Your objective >>
Return verbatim everything from the first line through the line that contains "tube(bm, [c0, c0-Vector((0, 0, .004))], .0007, 6);", and stop there.

Data >>
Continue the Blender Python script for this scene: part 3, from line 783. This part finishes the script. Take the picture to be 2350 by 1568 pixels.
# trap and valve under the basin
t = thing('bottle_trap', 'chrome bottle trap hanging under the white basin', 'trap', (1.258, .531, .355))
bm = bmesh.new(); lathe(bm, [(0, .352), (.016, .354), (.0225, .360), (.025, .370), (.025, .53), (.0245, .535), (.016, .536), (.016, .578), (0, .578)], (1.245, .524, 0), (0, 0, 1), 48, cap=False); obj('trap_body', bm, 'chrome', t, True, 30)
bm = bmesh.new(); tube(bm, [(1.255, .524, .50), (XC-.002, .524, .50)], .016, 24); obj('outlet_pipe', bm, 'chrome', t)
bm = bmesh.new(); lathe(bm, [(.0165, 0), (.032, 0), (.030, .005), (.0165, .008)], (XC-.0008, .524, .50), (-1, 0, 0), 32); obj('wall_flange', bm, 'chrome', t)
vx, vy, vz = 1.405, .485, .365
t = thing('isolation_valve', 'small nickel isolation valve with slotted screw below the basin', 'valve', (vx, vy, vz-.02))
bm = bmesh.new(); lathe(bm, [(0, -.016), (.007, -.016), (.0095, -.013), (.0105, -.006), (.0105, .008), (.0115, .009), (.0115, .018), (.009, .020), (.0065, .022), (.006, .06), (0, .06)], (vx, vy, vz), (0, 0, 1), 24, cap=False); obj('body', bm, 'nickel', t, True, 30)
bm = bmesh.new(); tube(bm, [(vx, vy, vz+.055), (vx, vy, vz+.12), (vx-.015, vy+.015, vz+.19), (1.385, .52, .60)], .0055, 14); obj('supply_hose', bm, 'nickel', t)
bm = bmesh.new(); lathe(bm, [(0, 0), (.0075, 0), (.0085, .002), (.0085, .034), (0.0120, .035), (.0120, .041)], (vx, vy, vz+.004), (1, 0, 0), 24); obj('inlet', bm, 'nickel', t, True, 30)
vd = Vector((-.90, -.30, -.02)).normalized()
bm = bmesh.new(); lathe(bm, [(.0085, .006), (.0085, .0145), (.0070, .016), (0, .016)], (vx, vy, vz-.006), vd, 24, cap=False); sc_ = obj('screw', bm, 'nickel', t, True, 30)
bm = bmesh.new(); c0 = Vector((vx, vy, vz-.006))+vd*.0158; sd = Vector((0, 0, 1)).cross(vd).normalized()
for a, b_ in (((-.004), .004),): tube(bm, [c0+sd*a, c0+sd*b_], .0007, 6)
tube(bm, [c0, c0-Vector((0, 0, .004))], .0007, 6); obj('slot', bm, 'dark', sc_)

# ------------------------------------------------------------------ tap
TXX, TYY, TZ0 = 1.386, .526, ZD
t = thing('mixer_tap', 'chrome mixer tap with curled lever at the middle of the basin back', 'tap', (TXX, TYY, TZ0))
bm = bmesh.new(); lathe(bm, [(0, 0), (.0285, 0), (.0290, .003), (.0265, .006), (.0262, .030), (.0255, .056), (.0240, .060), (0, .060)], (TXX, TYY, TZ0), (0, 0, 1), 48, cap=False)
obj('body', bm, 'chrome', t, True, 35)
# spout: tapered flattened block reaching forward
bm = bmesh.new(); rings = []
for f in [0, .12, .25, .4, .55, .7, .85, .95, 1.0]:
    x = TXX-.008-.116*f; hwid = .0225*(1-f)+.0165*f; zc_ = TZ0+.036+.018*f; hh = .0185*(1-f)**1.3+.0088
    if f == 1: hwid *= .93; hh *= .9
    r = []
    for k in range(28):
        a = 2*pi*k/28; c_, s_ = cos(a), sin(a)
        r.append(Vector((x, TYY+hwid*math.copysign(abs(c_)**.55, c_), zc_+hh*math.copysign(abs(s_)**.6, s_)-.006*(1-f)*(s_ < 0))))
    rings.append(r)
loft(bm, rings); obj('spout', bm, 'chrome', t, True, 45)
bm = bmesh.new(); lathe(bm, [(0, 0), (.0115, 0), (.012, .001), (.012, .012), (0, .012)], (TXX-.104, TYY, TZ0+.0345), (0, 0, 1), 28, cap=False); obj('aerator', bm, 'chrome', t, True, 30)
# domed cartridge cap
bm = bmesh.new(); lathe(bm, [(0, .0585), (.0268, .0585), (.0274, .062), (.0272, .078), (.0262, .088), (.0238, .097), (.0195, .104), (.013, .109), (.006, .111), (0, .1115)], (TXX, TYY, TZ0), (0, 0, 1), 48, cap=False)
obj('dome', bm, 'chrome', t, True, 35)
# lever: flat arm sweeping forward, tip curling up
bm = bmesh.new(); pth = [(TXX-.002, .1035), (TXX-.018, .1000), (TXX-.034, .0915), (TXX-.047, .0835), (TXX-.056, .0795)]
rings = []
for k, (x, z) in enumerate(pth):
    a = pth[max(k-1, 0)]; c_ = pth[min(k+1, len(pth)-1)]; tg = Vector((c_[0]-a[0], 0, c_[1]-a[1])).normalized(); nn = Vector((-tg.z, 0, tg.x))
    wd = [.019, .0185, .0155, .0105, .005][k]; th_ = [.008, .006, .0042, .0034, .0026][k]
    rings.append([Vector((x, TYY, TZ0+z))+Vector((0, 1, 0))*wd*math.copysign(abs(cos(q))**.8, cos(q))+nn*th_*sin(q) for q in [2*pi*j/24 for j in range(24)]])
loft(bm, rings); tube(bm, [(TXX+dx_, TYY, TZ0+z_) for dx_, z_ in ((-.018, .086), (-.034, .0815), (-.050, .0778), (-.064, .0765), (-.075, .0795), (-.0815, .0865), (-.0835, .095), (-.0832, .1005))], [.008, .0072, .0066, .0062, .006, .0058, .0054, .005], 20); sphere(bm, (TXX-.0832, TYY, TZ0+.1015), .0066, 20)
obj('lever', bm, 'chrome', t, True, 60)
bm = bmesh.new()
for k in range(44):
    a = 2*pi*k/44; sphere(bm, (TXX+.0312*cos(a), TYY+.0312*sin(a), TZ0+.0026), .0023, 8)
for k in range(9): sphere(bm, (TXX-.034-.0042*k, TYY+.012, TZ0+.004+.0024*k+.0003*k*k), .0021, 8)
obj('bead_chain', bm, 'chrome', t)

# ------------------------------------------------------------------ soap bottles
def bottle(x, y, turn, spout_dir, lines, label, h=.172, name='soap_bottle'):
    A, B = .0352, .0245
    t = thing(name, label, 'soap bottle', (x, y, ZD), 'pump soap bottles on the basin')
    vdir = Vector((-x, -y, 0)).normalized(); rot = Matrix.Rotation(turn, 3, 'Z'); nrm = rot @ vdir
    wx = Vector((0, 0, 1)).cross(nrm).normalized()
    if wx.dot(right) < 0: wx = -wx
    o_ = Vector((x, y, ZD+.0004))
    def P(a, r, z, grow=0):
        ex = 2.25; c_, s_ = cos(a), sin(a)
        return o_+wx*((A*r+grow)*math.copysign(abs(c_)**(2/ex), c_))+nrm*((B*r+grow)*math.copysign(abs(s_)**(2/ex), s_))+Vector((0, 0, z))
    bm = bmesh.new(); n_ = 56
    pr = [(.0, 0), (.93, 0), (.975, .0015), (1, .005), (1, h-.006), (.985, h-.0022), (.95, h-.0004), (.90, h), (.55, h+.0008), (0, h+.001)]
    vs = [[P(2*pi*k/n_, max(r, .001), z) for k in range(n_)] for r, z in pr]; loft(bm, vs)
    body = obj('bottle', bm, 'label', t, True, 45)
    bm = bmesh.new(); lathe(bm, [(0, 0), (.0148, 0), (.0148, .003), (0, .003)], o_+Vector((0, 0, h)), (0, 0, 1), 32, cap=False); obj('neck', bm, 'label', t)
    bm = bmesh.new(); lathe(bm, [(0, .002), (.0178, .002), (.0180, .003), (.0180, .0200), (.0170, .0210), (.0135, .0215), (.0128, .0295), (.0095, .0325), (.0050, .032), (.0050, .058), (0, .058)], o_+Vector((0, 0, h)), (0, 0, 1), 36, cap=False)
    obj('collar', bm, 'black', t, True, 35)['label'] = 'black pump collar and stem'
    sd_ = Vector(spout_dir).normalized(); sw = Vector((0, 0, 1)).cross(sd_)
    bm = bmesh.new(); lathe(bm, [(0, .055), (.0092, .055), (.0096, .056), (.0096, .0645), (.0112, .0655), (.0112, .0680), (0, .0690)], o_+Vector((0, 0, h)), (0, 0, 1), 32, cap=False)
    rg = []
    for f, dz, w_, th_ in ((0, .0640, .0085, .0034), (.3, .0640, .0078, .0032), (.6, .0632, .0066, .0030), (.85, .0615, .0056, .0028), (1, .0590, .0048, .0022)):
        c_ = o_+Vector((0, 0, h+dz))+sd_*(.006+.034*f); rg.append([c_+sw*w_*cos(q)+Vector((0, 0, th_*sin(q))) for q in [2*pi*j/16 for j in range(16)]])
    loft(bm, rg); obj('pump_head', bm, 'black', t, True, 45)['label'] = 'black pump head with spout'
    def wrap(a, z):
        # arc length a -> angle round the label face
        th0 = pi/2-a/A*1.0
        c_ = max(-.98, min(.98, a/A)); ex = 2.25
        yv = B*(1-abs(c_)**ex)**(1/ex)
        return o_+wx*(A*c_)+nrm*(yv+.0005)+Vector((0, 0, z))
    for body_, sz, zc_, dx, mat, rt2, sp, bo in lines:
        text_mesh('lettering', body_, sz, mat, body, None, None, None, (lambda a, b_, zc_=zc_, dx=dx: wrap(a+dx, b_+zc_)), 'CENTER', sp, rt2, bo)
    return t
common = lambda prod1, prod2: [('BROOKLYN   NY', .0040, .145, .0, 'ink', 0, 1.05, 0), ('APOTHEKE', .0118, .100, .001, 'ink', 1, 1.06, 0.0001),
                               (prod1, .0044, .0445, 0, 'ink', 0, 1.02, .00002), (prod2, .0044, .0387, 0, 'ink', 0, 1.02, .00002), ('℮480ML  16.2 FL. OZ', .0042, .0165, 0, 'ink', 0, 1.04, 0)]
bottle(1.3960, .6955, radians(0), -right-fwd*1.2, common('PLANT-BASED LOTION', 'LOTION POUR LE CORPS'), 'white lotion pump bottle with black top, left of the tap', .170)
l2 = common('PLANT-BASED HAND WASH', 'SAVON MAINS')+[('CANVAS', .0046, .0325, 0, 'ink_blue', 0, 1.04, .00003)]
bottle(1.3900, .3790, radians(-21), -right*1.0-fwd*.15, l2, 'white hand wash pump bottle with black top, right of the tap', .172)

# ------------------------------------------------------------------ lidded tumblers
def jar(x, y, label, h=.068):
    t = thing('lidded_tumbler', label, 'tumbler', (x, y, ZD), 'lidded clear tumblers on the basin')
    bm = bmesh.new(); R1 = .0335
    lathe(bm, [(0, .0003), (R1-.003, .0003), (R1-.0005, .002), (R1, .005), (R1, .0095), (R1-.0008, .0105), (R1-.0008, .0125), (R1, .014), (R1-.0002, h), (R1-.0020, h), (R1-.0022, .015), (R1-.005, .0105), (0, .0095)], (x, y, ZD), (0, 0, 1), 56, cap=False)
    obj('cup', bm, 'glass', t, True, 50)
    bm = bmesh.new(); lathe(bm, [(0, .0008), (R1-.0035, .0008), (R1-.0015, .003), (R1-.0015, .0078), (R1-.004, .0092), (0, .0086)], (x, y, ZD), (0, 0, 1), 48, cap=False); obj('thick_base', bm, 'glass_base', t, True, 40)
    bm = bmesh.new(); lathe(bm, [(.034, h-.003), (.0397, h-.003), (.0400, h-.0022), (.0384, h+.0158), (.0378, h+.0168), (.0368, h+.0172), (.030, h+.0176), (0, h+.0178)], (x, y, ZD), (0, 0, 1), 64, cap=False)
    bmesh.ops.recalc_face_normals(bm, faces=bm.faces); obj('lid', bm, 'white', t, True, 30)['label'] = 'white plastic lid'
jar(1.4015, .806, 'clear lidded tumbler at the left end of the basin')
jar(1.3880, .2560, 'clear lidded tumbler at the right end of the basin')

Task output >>
Continue the Blender Python script for this scene: part 3, from line 783. This part finishes the script. Take the picture to be 2350 by 1568 pixels.
# trap and valve under the basin
t = thing('bottle_trap', 'chrome bottle trap hanging under the white basin', 'trap', (1.258, .531, .355))
bm = bmesh.new(); lathe(bm, [(0, .352), (.016, .354), (.0225, .360), (.025, .370), (.025, .53), (.0245, .535), (.016, .536), (.016, .578), (0, .578)], (1.245, .524, 0), (0, 0, 1), 48, cap=False); obj('trap_body', bm, 'chrome', t, True, 30)
bm = bmesh.new(); tube(bm, [(1.255, .524, .50), (XC-.002, .524, .50)], .016, 24); obj('outlet_pipe', bm, 'chrome', t)
bm = bmesh.new(); lathe(bm, [(.0165, 0), (.032, 0), (.030, .005), (.0165, .008)], (XC-.0008, .524, .50), (-1, 0, 0), 32); obj('wall_flange', bm, 'chrome', t)
vx, vy, vz = 1.405, .485, .365
t = thing('isolation_valve', 'small nickel isolation valve with slotted screw below the basin', 'valve', (vx, vy, vz-.02))
bm = bmesh.new(); lathe(bm, [(0, -.016), (.007, -.016), (.0095, -.013), (.0105, -.006), (.0105, .008), (.0115, .009), (.0115, .018), (.009, .020), (.0065, .022), (.006, .06), (0, .06)], (vx, vy, vz), (0, 0, 1), 24, cap=False); obj('body', bm, 'nickel', t, True, 30)
bm = bmesh.new(); tube(bm, [(vx, vy, vz+.055), (vx, vy, vz+.12), (vx-.015, vy+.015, vz+.19), (1.385, .52, .60)], .0055, 14); obj('supply_hose', bm, 'nickel', t)
bm = bmesh.new(); lathe(bm, [(0, 0), (.0075, 0), (.0085, .002), (.0085, .034), (0.0120, .035), (.0120, .041)], (vx, vy, vz+.004), (1, 0, 0), 24); obj('inlet', bm, 'nickel', t, True, 30)
vd = Vector((-.90, -.30, -.02)).normalized()
bm = bmesh.new(); lathe(bm, [(.0085, .006), (.0085, .0145), (.0070, .016), (0, .016)], (vx, vy, vz-.006), vd, 24, cap=False); sc_ = obj('screw', bm, 'nickel', t, True, 30)
bm = bmesh.new(); c0 = Vector((vx, vy, vz-.006))+vd*.0158; sd = Vector((0, 0, 1)).cross(vd).normalized()
for a, b_ in (((-.004), .004),): tube(bm, [c0+sd*a, c0+sd*b_], .0007, 6)
tube(bm, [c0, c0-Vector((0, 0, .004))], .0007, 6); obj('slot', bm, 'dark', sc_)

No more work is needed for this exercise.